Go to contents

[オピニオン]将軍の墓

Posted February. 27, 2004 23:05,   

背山臨水(後ろに山を控え前面に江を望む、風水学上の優れた墓場)の墓地とされる、ソウル銅雀洞(トンジャクトン)所在の国立墓地は、43万2500坪の広い敷地の上に、5万4455柱の愛国先烈が眠る、国の聖域である。この墓地の将兵墓域は、将軍墓域(355柱)、将校墓域(4487柱)、兵士墓域(4万6559柱)、軍属墓域(1952柱)などに分かれている。国立墓地には、このほかにも国家元帥の墓所、臨時政府要人の墓域、愛国志士墓域、国家有巧者墓域、警察墓域などが造成されている。

◆死して国立墓地に葬られる栄光を享受できる対象は、有功軍人および殉職警察官、国葬または国民葬で葬儀が行われた人物など、極めて限られている。先日、南極の世宗(セジョン)基地で亡くなったチョン・ジェギュ隊員を、ここに安葬すべきとの主張が持ち上がったが、結局実現しなかった。

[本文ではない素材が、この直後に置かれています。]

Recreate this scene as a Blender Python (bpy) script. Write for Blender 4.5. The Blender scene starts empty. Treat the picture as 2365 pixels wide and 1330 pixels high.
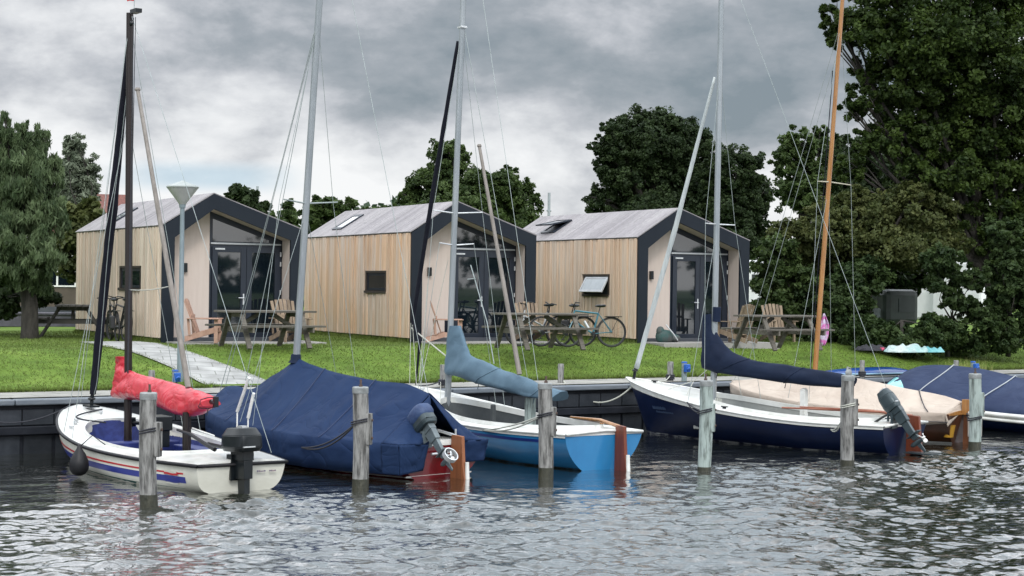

米国のアーリントン国立墓地や、中国の八宝山革命共墓には、参戦勇士の外に政治、社会、科学、芸術など、様々な分野で国家に貢献した人々が葬られている。これに比べると、わが国の安葬基準は厳しすぎるのでは、との批判もある。

◆先日、国防部が立法予告した国立墓地令の改定案が波紋を呼んだ。これまで便法的に行われてきた将軍墓域のお墓作りを合法化するとの内容が、ネット利用者たちの激しい反発を買ったことを受けて、高健(コ・ゴン)首相は昨日、国立墓地令の改正作業の中断を指示した。これまでにも、大佐級以下の軍人は火葬された後1坪の墓域に葬られているのに比べ、将軍は8坪の墓域に埋葬されているのが、時代に逆行する差別であるとの批判が多かった。そんな折、国防部がこの度「便法を正当化」しようとして叱咤されたのだから、国民の気持ちをあまりにも知らなすぎたようだ。

◆国立墓地には、1950年の韓国戦争当時、戦死したものの遺体すら見つからなかった10万4000あまりの勇士が位牌奉安館に奉られており、地下の納骨堂には、およそ6200柱もの無名勇士の遺骨が安置されている。この、大勢の護国英霊が眠る位牌奉安館の面積は210坪、納骨堂はわずか45坪に過ぎない。しかしながら、国立墓地を訪れる参拝客は、広々として封墳まで造られた将軍墓域よりも、この位牌奉安館と納骨堂で、より強い愛国先烈の体臭を感じることだろう。墓地の面積や封墳の有無が、死者の威厳を高めるものではないはずだ。